1. Het heeft bij de totstandkoming van het complex Bos en Lommerplein ontbroken aan voldoende toezicht door het bouw- en woningtoezicht van het stadsdeel. Door de aannemer was in het geheel geen toezichthouder aangesteld. Van het toezicht dat namens de projectontwikkelaar zou hebben plaatsgevonden heeft de onderzoekscommissie geen schriftelijke bewijzen, verslagen, dagrapporten of iets dergelijks gevonden.

De afdeling bouw en woningtoezicht van het stadsdeel had onvoldoende capaciteit om de toezichttaken uit te voeren. Zij hebben zich bij de uitoefening van hun taak bovendien teveel laten leiden door de goede naam en de ISO-certificering van de hoofdaannemer. Ook bij de vergunningverlening is er mede door een capaciteitsprobleem van deskundige ambtenaren slordig gewerkt.


2. Er zijn vele ernstige fouten gemaakt bij de wapening van de betonconstructie waardoor onder andere de kolommen onder het parkeerdek het marktplein onvoldoende konden schragen. Er was sprake van een discutabele constructieberekening van de vloer onder de woningen. De verantwoordelijkheid hiervoor ligt bij de constructeur en de aannemer.


3. Het gebrek aan wapening had wellicht geconstateerd kunnen worden door een bouwtoezichthouder van de gemeente. Dat geldt in mindere mate voor de fouten in de constructieberekening bij de vloer. Tussen de deskundigen bestaan over de juiste berekening verschillen van mening.


4. Voor het totale project met een zodanige omvang en complexiteit zou een eindverantwoordelijke bouwcoördinator of hoofdconstructeur noodzakelijk zijn geweest. Er was sprake van vele versnipperde verantwoordelijkheden terwijl een scherpe aansturing ontbrak.


5. Toen de maatvoering van de winkels reeds vast lag werd het bouwkundig ontwerp van de daarboven liggende woningen nog gewijzigd. De constructieproblemen van de vloer in de woningen waren daarvan indirect het gevolg. De overige vele wijzigingen in het functioneel ontwerp na vaststelling van het plan van eisen, verhoogden het risico op fouten.

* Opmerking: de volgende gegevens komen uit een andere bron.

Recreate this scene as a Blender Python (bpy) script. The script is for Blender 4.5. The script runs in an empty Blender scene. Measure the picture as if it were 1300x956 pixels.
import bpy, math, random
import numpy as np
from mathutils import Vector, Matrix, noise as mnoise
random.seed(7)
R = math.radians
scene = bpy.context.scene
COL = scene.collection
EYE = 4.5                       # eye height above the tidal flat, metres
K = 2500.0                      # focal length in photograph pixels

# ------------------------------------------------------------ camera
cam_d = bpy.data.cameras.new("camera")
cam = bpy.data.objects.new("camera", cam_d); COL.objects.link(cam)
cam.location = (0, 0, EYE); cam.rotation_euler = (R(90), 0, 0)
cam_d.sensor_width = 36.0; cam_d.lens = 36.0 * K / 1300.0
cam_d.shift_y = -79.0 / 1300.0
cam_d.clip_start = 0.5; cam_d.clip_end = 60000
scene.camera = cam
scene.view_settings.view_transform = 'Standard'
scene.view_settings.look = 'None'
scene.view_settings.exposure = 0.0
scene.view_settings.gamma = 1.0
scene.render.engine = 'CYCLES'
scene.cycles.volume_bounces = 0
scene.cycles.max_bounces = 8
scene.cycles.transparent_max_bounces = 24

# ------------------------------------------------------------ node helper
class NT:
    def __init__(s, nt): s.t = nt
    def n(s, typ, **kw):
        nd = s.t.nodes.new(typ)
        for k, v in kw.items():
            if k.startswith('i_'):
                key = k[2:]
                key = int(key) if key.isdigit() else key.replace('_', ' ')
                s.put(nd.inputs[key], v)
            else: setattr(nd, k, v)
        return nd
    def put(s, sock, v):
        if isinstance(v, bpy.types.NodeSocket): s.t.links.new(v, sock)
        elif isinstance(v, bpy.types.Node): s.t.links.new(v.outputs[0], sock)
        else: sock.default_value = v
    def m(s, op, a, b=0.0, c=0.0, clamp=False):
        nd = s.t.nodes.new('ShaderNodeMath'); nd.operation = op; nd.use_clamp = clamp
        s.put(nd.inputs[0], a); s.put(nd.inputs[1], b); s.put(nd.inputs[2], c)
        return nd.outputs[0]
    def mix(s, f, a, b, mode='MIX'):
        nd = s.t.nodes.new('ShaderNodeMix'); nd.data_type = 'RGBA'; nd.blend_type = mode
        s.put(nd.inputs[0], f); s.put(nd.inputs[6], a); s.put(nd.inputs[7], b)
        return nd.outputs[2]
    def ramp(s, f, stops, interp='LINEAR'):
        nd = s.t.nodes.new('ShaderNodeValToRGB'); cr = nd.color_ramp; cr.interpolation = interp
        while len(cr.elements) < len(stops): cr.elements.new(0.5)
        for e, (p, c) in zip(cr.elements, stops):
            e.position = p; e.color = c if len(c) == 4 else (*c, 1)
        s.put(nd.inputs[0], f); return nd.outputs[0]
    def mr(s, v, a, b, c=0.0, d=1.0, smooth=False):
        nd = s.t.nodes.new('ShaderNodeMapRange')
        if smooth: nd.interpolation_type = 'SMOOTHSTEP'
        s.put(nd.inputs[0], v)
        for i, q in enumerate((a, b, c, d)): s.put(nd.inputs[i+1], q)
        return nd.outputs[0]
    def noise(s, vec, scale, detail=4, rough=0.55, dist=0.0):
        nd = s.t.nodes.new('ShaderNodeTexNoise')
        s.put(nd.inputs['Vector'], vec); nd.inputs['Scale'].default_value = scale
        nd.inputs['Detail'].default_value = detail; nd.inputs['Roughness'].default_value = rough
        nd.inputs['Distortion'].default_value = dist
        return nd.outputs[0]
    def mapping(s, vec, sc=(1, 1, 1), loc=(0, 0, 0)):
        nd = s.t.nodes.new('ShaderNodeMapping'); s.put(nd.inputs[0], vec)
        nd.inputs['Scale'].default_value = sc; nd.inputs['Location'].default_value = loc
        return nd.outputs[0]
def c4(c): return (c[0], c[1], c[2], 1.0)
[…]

6. Het onderzoek van de commissie werd bemoeilijkt omdat veel schriftelijk materiaal, ook van de marktpartijen, onvindbaar was. Een belangrijke aanbeveling van de commissie is dan ook dat van elk bouwproject boven een bepaalde grens in een zogenaamde zwarte doos al het schriftelijk materiaal, vanaf de start tot de oplevering, bewaard wordt.


7. Het gebrekkig functioneren van de afdeling bouw- en woningtoezicht van stadsdeel Bos en Lommer is helaas een algemeen voorkomend verschijnsel bij de Nederlandse gemeenten, dat tot nu toe niet die aandacht heeft gekregen die het absoluut nodig heeft.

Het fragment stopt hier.